クリスマスイブ深夜 | モデラー推理・SF作家米田淳一の公式サイト・なければ作ればいいじゃん

モデラー推理・SF作家米田淳一の公式サイト・なければ作ればいいじゃん

流浪のプログレSF小説家・米田淳一の公式ブログ

 明石家サンタをユキさんと二人で見ながら原稿仕事。

 2008/12/24 2:44に発:編集さん 宛:うちでメールが届き、作業中。

 で、プリンセスプラスティック第1シーズン・早川刊行分がダイナミックアークで完了するのだけど、そこからウェブプレミアで販売した続き、第2シーズンの作業が始まっている。
 挿絵は引き続きかわせさんでお願いしています。押忍!

 そして、プリンセスプラスティックの最終話、エンジェルスティアの作業も。



 で、意外とTBS東条英機ドラマがよかったのでびっくり。

 東条英機ドラマ。ドキュメンタリー部分は要らないと思う。でも、出来は私的には結果的に押しである。
 
 ようやく戦争を振返る番組で安易な「戦争の悲惨さを訴える」構造から、日本人論に行き着いた感じである。
 会議室ドラマであったが、それが渋くていい。配役も重厚。まさか統帥権問題とか皇道派・統制派の話までドラマになるとは。さらに軍部内の下克上まで。実に感慨深い。
 そして、メディアについての視点も。TBSだからできた自己否定と思いたい。
 誰もが相手を信じられず、誰もが相手にそれなりの責任感があるだろうと買いかぶり、両方で空気が作られ、いつのまにか事実を積み上げても絶対に届くことのない真実や正義という言葉で流れが作られる。
 だいたいにおいて、盧溝橋に事実だの何だのというのがありえるのか。事実認定しようにもそれはすでに現場保全もできずにすべてが風化してしまうし、相手は洗脳という技術の発明国である。あとは政治の場に持ち込まれ、声の大きいほうが量で圧倒するだけになってしまった。
 歴史の議論というものは、往々にしてむなしい。歴史はどうやっても変わらないし、ハイネは「人間が歴史から学ぶことは、人間は歴史から何も学ばないということだ」につながる。
 歴史認識が一致するなんてことは絶対にありえない。それはどうやっても個人の問題だからだ。それを一致させるというのは洗脳以外ありえない。
 しかし、歴史にはそれぞれの言い分がありながら、それを超えて互いを認め合うことのできるものだ。互いに一致する点を求め、一致しなければ未来に預けてもいいではないか。
 もともとジョージソロスの再帰性理論では、均衡パラダイムはもはや役立たないと喝破されている。歴史をさらに政治で騒いで、騒ぎきっても結局均衡はありえないのだ。
 産経新聞もその点では朝日新聞の鏡像のように、同様に言葉の力を見誤っている。
 正しい歴史認識など、そんなものはありえない。ただできることは、さまざまな認識を提示しあい、一人一人が考えることだ。
 
 でも、野村萬斎の先帝陛下、実にかっこいい。先帝陛下は実は烈しい人であった。だからこそ、あのとき苦渋したのだ。
 
 平成の世になり、今見れば、あるわあるわ旧陸海軍のような本当の命題そっちのけで権限拡大と出世だけを目的に事実さえも曲げるさまざまな人々がわんさといる。

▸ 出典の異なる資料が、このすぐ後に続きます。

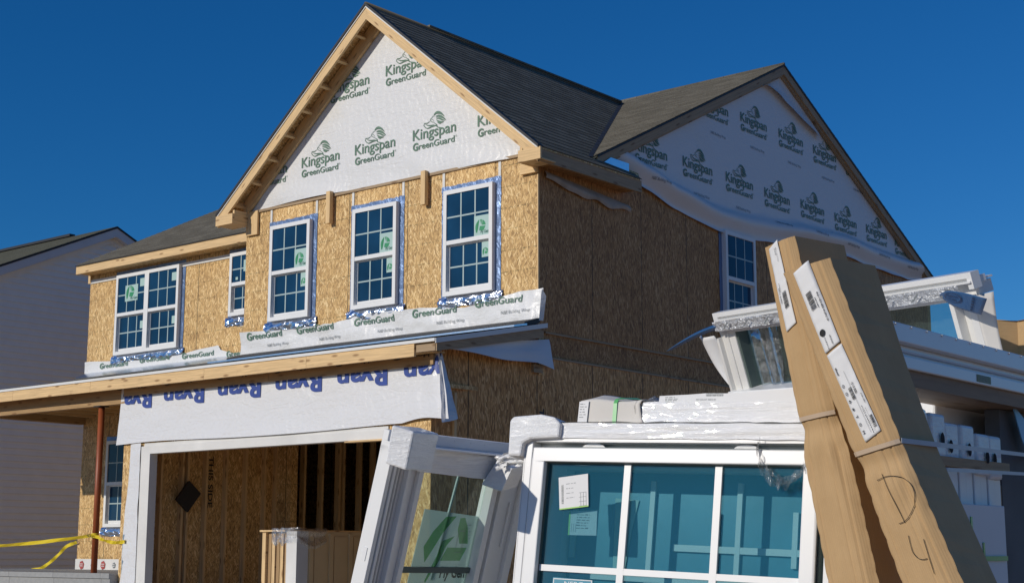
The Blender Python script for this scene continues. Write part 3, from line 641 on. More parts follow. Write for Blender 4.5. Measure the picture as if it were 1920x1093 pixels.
# --- windows
def frame_ring(mb, u0, u1, z0, z1, wd, o0, o1, T):
    """ring of four boards in local (u, o, z); T maps to world; o outward"""
    for a, b, c, d in ((u0, u1, z1-wd, z1), (u0, u1, z0, z0+wd), (u0, u0+wd, z0+wd, z1-wd), (u1-wd, u1, z0+wd, z1-wd)):
        lbox(mb, a, b, o0, o1, c, d, T)
def lbox(mb, u0, u1, o0, o1, z0, z1, T):
    p = T(u0, o0, z0); mb.obox(p, T(u1, o0, z0)-p, T(u0, o1, z0)-p, T(u0, o0, z1)-p)
def leaf_logo(fn, s):
    """round leaf emblem in a unit square: two blades and a triangle"""
    out = MB()
    def arc(cx, cy, r, a0, a1, n=8): return [(cx+r*math.cos(R(a0+(a1-a0)*k/n)), cy+r*math.sin(R(a0+(a1-a0)*k/n))) for k in range(n+1)]
    polys = [[(.05, .35)] + arc(.55, .45, .5, 175, 118) + [(.18, .12), (.12, .02)],
             [(.30, .92), (.42, .97), (.30, .30), (.20, .03), (.16, .10)],
             [(.48, .97), (.66, .95), (.60, .55)],
             [(.70, .92)] + arc(.55, .5, .45, 62, 5) + [(.66, .56)],
             [(.46, .50), (.99, .47), (.80, .15), (.40, .20)]]
    for p in polys: flat2d(out, [(a*s, b*s) for a, b in p], [tuple(range(len(p)))], fn)
    return out
def sticker(T, u0, z0, wd, ht, o, parent, txt=True, logo=True):
    mb = MB(); lbox(mb, u0, u0+wd, o, o+.002, z0, z0+ht, T); s = obj('sticker', mb, M['stick'], parent)
    if logo:
        sz = ht*.86
        mb = leaf_logo(lambda a, b: T(u0+wd*.05+a, o+.0035, z0+ht*.12+b), min(sz, wd*.72)); obj('leaf_emblem', mb, M['green'], parent)
        if txt:
            mb = MB(); put_text(mb, 'Ply Gem', lambda a, b: T(a, o+.0038, b), u0+wd*.44, z0+ht*.10, wd*.54, ht*.16, .03); obj('printed_words', mb, M['gtext'], parent)
def house_window(T, wd, ht, cols=3, stick=(1, 1), flash=True, sill=True, seed=0, tape_sides='LRT'):
    rnd = random.Random(seed)
    F = .062; D0, D1 = .0, .085
    mid = ht*.5
    mb = MB(); frame_ring(mb, 0, wd, 0, ht, F, D0, D1, T); lbox(mb, F, wd-F, D0+.012, D1-.004, mid-.03, mid+.03, T)
    win = obj('window', mb, M['vinyl'], H)
    mb = MB(); frame_ring(mb, F, wd-F, F, mid-.03, .022, .008, .024, T); lbox(mb, F+.022, wd-F-.022, .008, .030, F+.022, F+.055, T); obj('sash', mb, M['vinyl'], win)
    for z0, z1, o, e in ((mid+.03, ht-F, .066, F), (F+.055, mid-.052, .016, F+.022)):
        mb = MB(); lbox(mb, e, wd-e, o-.004, o, z0, z1, T); obj('pane', mb, M['pane'], win)
        mb = MB()
        for c in range(1, cols): u = e+(wd-2*e)*c/cols; lbox(mb, u-.011, u+.011, o+.001, o+.004, z0, z1, T)
        zz = (z0+z1)/2; lbox(mb, e, wd-e, o+.001, o+.0035, zz-.011, zz+.011, T); obj('grille', mb, M['grille'], win)
    if stick[0]: sticker(T, wd*.63, mid+.03, wd*.37-F, (ht/2-F)*.41, .0705, win)
    if stick[1]: sticker(T, wd*.74, mid-.27, wd*.26-F-.022, .215, .0205, win, txt=False)
    if flash:
        def strip(u0, u1, z0, z1, lng):
            mb = MB()
            def fn(a, b):
                u, z = u0+(u1-u0)*a, z0+(z1-z0)*b; q = u if lng == 'u' else z
                e = .010*nz(q*4, seed, 1); 
                if lng == 'u': z += e
                else: u += e
                return T(u, .008+.006*abs(nz(u*9, z*9, seed)), z)
            mb.surf(fn, 26 if lng == 'u' else 4, 26 if lng == 'z' else 4); return mb
        full = MB()
        for q in ([(-.09, .0, -.02, ht+.03, 'z')] if 'L' in tape_sides else [])+([(wd, wd+.095, -.03, ht+.09, 'z')] if 'R' in tape_sides else [])+[(-.10, wd+.10, ht, ht+.085, 'u')]:
            m_ = strip(*q); full.raw(m_.v, m_.f)
        obj('flashing_tape', full, M['tape'], win)
    if sill:
        mb = MB()
        def fn(a, b):
            u = -.14+(wd+.28)*a+.03*nz(a*5, b*3, seed); z = -.005-(.16+.06*nz(a*4, seed, 0))*b
            o = .012+.05*b*(1-b)*2+.03*nz(a*9, b*5, seed+3)*(.2+b)
            return T(u, max(.006, o), z)
        mb.surf(fn, 44, 9); obj('foil_sill', mb, M['foil'], win)
    return win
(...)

 テーマは何だったのかという人もいるようだが、終わったあとのTBSニュースで現在の社会を報道したのがものすごい皮肉になっていてびっくりした。
 できれば原田眞人にメガホンを取って硬派に映画化を期待したいぐらい。

 お気づきの人は多いと思うけど、映画:金融腐食列島[呪縛]のテイストは私の鳴門君パートの狙いたい色である。ああいうのが好き。

 
金融腐蝕列島 呪縛 [DVD]
¥3,469
Amazon.co.jp

官僚たちの夏 (新潮文庫)/城山 三郎
¥580
Amazon.co.jp

 ここら辺好き。

 ちなみに鳴門くんの親戚に防空巡洋艦・綾瀬の和泉艦長がいるらしい。とりあえずwikiにもまとめます。